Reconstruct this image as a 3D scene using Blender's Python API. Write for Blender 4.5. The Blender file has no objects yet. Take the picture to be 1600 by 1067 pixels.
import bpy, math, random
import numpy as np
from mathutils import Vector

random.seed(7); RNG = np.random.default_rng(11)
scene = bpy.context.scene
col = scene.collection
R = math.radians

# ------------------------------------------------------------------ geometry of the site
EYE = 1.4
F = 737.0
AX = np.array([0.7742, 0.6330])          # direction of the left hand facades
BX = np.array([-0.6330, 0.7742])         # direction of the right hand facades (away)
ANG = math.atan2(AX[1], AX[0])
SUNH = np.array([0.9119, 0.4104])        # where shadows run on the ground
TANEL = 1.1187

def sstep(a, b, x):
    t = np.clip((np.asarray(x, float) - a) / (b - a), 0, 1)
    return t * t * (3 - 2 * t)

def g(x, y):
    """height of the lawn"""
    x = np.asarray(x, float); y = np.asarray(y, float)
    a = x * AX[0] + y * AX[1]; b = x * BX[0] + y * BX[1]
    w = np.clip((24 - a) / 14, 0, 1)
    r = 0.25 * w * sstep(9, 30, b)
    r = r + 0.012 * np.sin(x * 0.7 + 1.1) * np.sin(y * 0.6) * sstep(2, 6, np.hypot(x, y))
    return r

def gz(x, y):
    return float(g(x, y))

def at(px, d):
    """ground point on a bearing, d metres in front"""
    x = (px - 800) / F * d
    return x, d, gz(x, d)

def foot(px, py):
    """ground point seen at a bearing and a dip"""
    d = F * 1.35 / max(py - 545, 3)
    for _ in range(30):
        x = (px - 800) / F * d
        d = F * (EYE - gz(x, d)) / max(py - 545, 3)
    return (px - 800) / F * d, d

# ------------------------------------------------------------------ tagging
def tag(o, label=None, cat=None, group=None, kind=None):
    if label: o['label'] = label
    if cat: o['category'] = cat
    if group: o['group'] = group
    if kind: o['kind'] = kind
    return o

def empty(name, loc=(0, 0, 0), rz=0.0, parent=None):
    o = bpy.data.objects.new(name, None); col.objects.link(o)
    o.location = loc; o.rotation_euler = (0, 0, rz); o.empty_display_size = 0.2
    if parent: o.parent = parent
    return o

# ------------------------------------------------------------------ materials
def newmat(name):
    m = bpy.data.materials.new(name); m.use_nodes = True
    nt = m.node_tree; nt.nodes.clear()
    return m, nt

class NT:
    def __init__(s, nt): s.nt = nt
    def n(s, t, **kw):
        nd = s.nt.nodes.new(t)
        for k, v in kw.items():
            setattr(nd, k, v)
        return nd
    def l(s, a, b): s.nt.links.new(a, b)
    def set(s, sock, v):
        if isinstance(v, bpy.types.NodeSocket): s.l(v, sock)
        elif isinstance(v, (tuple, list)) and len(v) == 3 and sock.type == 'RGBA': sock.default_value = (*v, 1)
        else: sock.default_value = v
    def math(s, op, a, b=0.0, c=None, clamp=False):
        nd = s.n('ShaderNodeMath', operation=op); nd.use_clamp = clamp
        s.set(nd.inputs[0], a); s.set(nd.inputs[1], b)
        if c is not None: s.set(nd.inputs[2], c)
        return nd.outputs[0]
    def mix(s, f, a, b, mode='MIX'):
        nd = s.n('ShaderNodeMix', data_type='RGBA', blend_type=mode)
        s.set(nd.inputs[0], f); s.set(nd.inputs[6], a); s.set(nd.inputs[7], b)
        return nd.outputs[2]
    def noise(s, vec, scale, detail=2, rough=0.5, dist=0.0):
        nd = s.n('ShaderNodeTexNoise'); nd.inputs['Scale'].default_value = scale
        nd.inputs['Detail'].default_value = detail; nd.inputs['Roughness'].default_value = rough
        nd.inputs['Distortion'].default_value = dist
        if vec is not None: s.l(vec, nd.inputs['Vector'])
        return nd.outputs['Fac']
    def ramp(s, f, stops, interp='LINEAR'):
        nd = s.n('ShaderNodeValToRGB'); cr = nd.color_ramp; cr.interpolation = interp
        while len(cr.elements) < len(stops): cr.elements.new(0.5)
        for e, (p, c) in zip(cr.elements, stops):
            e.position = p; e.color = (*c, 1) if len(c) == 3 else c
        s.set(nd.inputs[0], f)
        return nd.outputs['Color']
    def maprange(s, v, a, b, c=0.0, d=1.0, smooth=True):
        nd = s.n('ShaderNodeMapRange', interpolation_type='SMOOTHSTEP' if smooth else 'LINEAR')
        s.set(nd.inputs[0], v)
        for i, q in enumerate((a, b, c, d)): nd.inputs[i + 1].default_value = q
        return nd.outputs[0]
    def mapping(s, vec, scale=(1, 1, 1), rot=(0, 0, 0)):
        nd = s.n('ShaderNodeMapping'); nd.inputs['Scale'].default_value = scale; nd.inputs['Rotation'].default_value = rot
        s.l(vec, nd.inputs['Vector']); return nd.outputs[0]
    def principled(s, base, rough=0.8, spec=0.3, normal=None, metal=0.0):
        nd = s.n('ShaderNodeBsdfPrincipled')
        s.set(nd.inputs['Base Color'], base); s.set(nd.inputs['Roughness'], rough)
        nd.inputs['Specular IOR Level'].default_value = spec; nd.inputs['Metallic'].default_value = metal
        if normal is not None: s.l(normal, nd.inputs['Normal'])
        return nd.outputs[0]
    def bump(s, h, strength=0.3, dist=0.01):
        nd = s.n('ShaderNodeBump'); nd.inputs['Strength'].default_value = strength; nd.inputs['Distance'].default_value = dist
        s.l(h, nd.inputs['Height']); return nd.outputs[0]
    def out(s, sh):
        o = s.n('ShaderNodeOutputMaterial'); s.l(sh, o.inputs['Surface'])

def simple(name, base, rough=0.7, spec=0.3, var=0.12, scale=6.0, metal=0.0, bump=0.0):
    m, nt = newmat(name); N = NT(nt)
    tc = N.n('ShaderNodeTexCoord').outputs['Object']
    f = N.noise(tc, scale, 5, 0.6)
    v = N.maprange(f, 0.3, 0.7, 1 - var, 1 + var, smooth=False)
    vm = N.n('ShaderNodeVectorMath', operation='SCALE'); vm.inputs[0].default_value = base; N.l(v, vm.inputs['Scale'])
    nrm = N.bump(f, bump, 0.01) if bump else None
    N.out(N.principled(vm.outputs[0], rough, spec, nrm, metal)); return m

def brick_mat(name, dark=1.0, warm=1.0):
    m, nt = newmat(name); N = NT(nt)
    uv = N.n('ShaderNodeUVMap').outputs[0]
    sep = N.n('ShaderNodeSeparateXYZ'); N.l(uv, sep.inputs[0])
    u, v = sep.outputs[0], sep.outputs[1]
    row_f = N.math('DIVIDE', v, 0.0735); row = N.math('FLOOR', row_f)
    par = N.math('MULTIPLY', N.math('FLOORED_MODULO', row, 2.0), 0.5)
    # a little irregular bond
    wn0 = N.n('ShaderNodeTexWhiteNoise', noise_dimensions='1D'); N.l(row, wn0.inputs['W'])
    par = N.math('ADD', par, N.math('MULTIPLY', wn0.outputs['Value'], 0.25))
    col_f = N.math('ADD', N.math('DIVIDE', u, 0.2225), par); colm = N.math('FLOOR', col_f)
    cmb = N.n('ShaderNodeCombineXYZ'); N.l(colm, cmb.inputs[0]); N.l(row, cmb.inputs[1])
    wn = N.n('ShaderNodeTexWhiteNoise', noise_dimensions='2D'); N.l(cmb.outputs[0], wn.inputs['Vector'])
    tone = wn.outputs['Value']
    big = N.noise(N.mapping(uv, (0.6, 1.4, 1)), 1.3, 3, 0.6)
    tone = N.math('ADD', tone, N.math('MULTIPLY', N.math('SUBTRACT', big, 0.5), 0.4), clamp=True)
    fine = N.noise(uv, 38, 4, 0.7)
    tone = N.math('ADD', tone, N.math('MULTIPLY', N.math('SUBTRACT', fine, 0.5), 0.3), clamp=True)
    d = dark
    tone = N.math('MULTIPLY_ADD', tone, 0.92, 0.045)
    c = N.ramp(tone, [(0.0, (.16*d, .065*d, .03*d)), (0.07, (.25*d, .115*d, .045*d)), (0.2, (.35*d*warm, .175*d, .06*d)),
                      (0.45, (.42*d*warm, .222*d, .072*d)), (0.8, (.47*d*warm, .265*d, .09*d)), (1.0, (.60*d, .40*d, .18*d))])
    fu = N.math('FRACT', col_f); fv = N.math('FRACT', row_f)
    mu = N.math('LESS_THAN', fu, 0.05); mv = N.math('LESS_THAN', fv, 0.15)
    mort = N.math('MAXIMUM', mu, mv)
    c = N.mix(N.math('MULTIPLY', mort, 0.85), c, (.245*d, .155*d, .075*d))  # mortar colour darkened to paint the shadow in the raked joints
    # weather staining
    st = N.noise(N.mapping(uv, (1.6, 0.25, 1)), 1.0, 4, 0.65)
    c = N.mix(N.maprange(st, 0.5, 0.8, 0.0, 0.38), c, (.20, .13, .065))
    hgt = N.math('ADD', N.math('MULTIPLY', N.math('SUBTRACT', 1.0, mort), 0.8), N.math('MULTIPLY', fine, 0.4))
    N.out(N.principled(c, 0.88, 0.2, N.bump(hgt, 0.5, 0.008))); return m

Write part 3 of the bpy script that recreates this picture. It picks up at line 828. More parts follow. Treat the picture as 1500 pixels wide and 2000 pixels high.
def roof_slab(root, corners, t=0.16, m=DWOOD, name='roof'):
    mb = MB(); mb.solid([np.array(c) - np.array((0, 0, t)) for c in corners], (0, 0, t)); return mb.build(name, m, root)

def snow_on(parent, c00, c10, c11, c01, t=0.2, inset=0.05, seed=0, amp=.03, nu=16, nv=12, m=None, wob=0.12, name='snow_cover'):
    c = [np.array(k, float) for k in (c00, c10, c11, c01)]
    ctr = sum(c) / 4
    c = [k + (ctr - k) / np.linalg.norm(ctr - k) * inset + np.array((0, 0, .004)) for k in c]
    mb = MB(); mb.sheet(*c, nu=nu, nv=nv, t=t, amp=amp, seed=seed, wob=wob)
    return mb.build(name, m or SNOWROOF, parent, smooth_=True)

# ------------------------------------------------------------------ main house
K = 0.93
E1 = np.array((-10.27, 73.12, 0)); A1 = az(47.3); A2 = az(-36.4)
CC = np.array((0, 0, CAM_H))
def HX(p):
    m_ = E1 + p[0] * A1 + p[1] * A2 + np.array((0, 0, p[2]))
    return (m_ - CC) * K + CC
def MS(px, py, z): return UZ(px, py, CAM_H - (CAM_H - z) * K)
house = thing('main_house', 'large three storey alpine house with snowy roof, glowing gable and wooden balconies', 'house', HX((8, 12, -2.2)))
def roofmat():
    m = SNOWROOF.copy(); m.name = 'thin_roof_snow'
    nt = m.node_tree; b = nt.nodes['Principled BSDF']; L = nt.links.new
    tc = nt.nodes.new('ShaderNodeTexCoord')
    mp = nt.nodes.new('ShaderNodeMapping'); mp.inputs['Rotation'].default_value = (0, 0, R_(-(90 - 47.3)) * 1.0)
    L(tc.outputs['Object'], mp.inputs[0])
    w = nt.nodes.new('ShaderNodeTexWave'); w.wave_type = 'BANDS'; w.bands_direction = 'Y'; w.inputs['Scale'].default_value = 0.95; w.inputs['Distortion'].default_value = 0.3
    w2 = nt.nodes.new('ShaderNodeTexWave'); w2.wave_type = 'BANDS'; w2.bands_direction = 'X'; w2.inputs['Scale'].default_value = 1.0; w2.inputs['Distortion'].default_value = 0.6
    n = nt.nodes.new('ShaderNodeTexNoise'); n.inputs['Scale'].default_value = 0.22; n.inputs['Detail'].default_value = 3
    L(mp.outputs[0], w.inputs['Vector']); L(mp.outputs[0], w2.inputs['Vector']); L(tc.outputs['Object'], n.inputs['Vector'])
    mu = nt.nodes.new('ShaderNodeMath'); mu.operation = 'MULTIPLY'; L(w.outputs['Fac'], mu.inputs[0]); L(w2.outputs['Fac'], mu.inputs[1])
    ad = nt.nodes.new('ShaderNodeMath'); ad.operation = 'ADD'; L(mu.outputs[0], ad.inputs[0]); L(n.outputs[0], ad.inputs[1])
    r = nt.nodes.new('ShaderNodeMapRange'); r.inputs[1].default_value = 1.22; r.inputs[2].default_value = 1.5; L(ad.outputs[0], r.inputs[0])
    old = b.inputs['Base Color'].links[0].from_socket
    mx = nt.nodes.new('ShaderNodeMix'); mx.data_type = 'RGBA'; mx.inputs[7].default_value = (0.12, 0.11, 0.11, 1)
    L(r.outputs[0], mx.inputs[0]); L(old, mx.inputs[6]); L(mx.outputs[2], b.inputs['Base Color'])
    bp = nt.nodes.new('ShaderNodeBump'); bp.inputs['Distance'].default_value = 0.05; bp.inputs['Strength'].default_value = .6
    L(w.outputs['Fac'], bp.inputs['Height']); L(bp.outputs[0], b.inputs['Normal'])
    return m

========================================

THE TASK:
Reproduce exactly the lines from the line with "Write part 3" to the line with "mb = MB(); mb.solid([np.array(c)", both end lines included.

ANSWER TO THIS PROBLEM:
Write part 3 of the bpy script that recreates this picture. It picks up at line 828. More parts follow. Treat the picture as 1500 pixels wide and 2000 pixels high.
def roof_slab(root, corners, t=0.16, m=DWOOD, name='roof'):
    mb = MB(); mb.solid([np.array(c) - np.array((0, 0, t)) for c in corners], (0, 0, t)); return mb.build(name, m, root)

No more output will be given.